Novas Histórias do Tempo da Velha Escola (DCCII)

Telhada, 7 de novembro de 2041

Até à idade de seis anos de idade, uma criança já teria passado mais de cinco mil horas diante de um televisor. Sem fazer perguntas. A quem poderia perguntar, sozinha? Nem os adultos se interrogavam sobre o impacto formativo do uso excessivo da televisão, sobre passividade, alienação. Interrogar-se-iam sobre valores inculcados, por via de um acéfalo consumo de tv e computador? 

Se o seu estatuto socioeconómico lhes permitisse, a criança teria lidado com um computador, horas a fio, exercitando dois dedos, viciando o olhar numa profusão incontrolável de imagens. Em tenra idade, ficava exposta a subliminares influências consumistas, a uma erotização precoce, à violência e competição, que jogos idiotas estimulavam. 

Aos seis anos, ia para a escola, assistir a aulas. Com ou sem computador, senta-se numa sala e escutava respostas a perguntas que… nunca fizera. Regresso às interrogações das crianças: 

“Porque é que, às vezes, me dá vontade de chorar? 

O que é que há dentro de um buraco negro? 

Por que é que algumas meninas não gostam de mim? 

Por que foi o Bartolomeu Dias na armada do Cabral, se sabia que o caminho para a Índia era para o outro lado? 

Por que é que eu gosto de umas professoras mais do que de outras? 

Por que é que os anos têm doze meses? 

Porque é que eu, às vezes, perco a cabeça? E porque é que eu, às vezes, fico triste? 

De onde nasceu o mundo e por que nasceu? 

Por que é que os nossos dois olhos são da mesma cor? E por que é que você, professor, tem uns olhos diferentes dos meus?” 

O perguntar da criança era um ato inteligente. Quando a criança questionava, ela manifestava uma necessidade que subjazia à necessidade enunciada. Quando um aluno perguntava, ele tinha uma resposta, uma hipótese de resposta. Só pretendia testá-la. Sabia o que queria, perguntava e aprendia. Pois já dizia o saudoso João dos Santos, “se não sabe, por que é que pergunta?”

Juntava uma pergunta de professor à infindável lista: 

Porquê ser professor? Seria porque, em Educação, tudo estava ainda por fazer? Haveria maior desafio do que o de reinventar a Escola?

Dizia-nos Alberoni que muitos acreditam que, quando alguém não se interroga sobre aquilo que faz e só faz algumas coisas, repetindo-as, alcançará a perfeição. E acrescentava: “no entanto, essa ideia está errada, pois há uma lei fundamental na matéria viva, segundo a qual, em cada reprodução se perde um pouco de informação. Em cada repetição, os erros acumulam-se. De dentro não conseguimos ver o erro; quem se limita a repetir o que já sabe, no fim já nada sabe.” 

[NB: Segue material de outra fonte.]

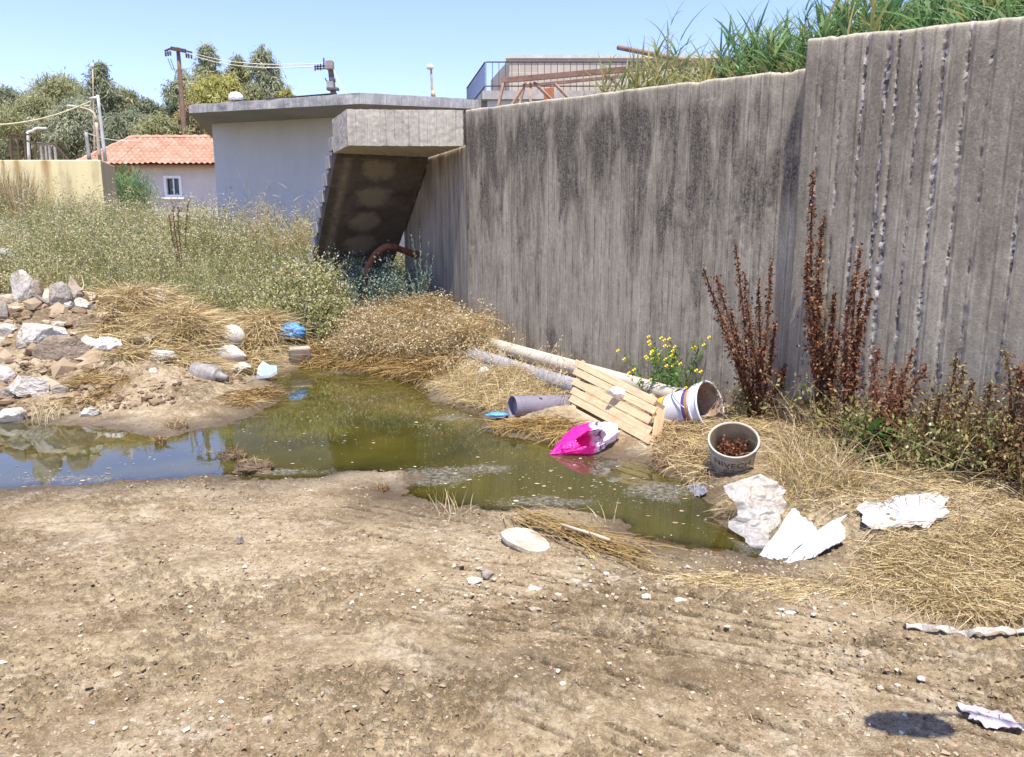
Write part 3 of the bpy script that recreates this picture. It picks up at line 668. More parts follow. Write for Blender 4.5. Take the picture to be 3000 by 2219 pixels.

Regressava às interrogações, porque a minha amiga Erika me fez chegar uma missiva repleta de questionamentos. Mais do que isso, de disposição para perguntar, porque, como referia, tinha “pela frente dez anos para a aposentação”, mas não queria chegar lá em “certas condições”. Quais serão as condições? Ela explicitou: 

“Se nossa atividade profissional se distância do sonho que temos da pessoa que desejamos ajudar a formar e de nos formarmos enquanto educadores, é provável que, aos poucos, nos tornemos pessoas apenas cumpridoras de funções pré-estabelecidas, desprovidas de emoção. Perderemos autenticidade. E, ao perdê-la, perdemos tudo: a coragem arriscar, de questionar, de nos questionarmos.” 

Lendo a Erika, confirmava a minha convicção de que nem todos os professores morriam aos vinte e eram enterrados aos sessenta. O que impedia o questionamento era o incómodo do estranho que em nós habitava. Era a sensação do risco de nos expandirmos, de sacudir o torpor da acomodação, de nos libertarmos da tirania do pensamento fechado.